Not the starlings I know (sturnus vulgaris). On this side of the pond, they are a noisy aggressive invasive species driving out native songbirds. They also have a racuous cry, not at all pleasing to the ear.

John Aislabie  •  Link

The "starling" sounds more like a mynah bird to me. An understandable description since it is of the starling family, but the mynah is of course well known as an excellent mimic

arby  •  Link

I'm no birder, and haven't looked it up, but I thought I heard that European Starlings had a reputation for being excellent mimics. Long ago. I seem to remember something about splitting their tongues to facilitate speech, dang, now I have to look it up.
You might want to check out "Mozart's starling" which was a European starling. Sang G sharp where Mozart had written G natural. But, maybe Sam's was a mynah.
I agree with John, they are a nasty invasive, and clearly haven't lived up to their potential on this side of the pond.

Mary  •  Link

European starlings are excellent mimics, with some sounds apparently having natural appeal for them.
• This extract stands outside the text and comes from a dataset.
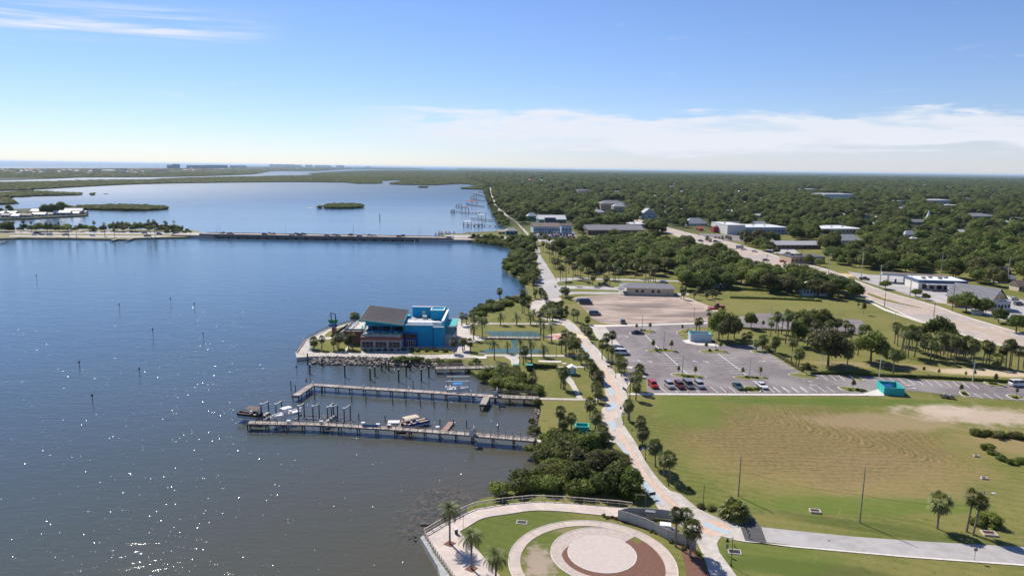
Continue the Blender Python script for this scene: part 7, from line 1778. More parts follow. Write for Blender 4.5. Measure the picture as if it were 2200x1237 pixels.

Some years ago there was a brand of telephone in England, the Trimphone, that emitted a distinctive, trilling ring. The starlings in one's garden soon learned to mimic this to perfection and sent us dashing to answer the phone time after time, only to discover that no-one was ringing - it was just another starling that had been trilling away within earshot.

nix  •  Link

Does Samuel really want to bring home a talking bird that has resided successively with Charles Rex and with Betty Martin? Liable to cry out "Pop-eyed pipsqueak" or "Oh, Sammy, do that again"? This might be his most reckless act yet.

pepfie  •  Link

Ever the aspiring climber - shared birds, shared luck, why not even chicks?

Terry Foreman  •  Link

"saw Sir Martin Marr-all...I have seen it, I think, ten times"

L&M say according to the diary Pepys has seen the Dryden comedy (in whole or in part) seven times.

Terry Foreman  •  Link

" the King and Duke of York and Court are at this day at Newmarket, at a great horse-race, and proposed great pleasure for two or three days"

L&M say they went on the 21st and returned on the 23rd: London Gazette, 25 May.